Oil Spill Kills Gulf Coast Shrimp Season: A Culture Hangs in the Balance

“This is the one thing that could destroy our culture and I don’t want to see it happen,” says Grand Isle, Louisiana resident Karen Hopkins, wiping at tears she’s clearly fighting. Hopkins, a Louisiana native and long-time resident of Grand Isle, runs the office at Dean Blanchard Seafood. Blanchard typically buys 13 to 15 million pounds of Gulf Coast shrimp annually. Hopkins’ house sits across from what should be a busy loading area for Dean Blanchard Seafood and no more than ten yards from a pier where boats that should be gearing up for a night out shrimping are coming in from a day skimming oil and changing oil-soaked boom.
It’s June 16th, in the midst of brown and inland shrimp season when Blanchard’s should be buying 400,000 to 500,000 pounds of shrimp a day. Most of the year’s catch comes in what’s typically a forty-five day season. The Deepwater Horizon oil rig exploded just as the 2010 shrimp season was getting underway.

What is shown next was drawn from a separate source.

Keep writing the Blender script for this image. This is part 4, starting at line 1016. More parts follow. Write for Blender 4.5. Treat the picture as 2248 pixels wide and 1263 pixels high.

“Before the closures began, we took in about one-eighth, maybe one-tenth of what we should have,” Hopkins tells me. “But now we’re totally shut down. I should be working 80 to 120 hours a week this time of year,” she says. “But now I’m working on a no pay basis.”
In fact there’s so little work at Blanchard’s that Dean Blanchard, who’s a superstar in the Louisiana shrimp business – Louisiana provides most of the nation’s shrimp and roughly a quarter of the country’s commercial seafood – said when I stopped in, “I’m going in circles. I don’t know what to do with myself. I built all this over the last thirty years, and now for what?”
Grand Isle sits at the far southern end of the watery marshes and bayous that define Louisiana’s coast. Most houses are on stilts. There appears to be more water than land in this part of the state, and Louisiana’s fragile wetlands are eroding at a rate of 25 to 35 square miles a year. Water is front yard and back yard throughout bayou country, and working boats line the omnipresent waterfront. The roads down to the coast are lined with seafood shacks. Most sport handwritten signs advertising crabs, crawfish, and shrimp. Most are now closed.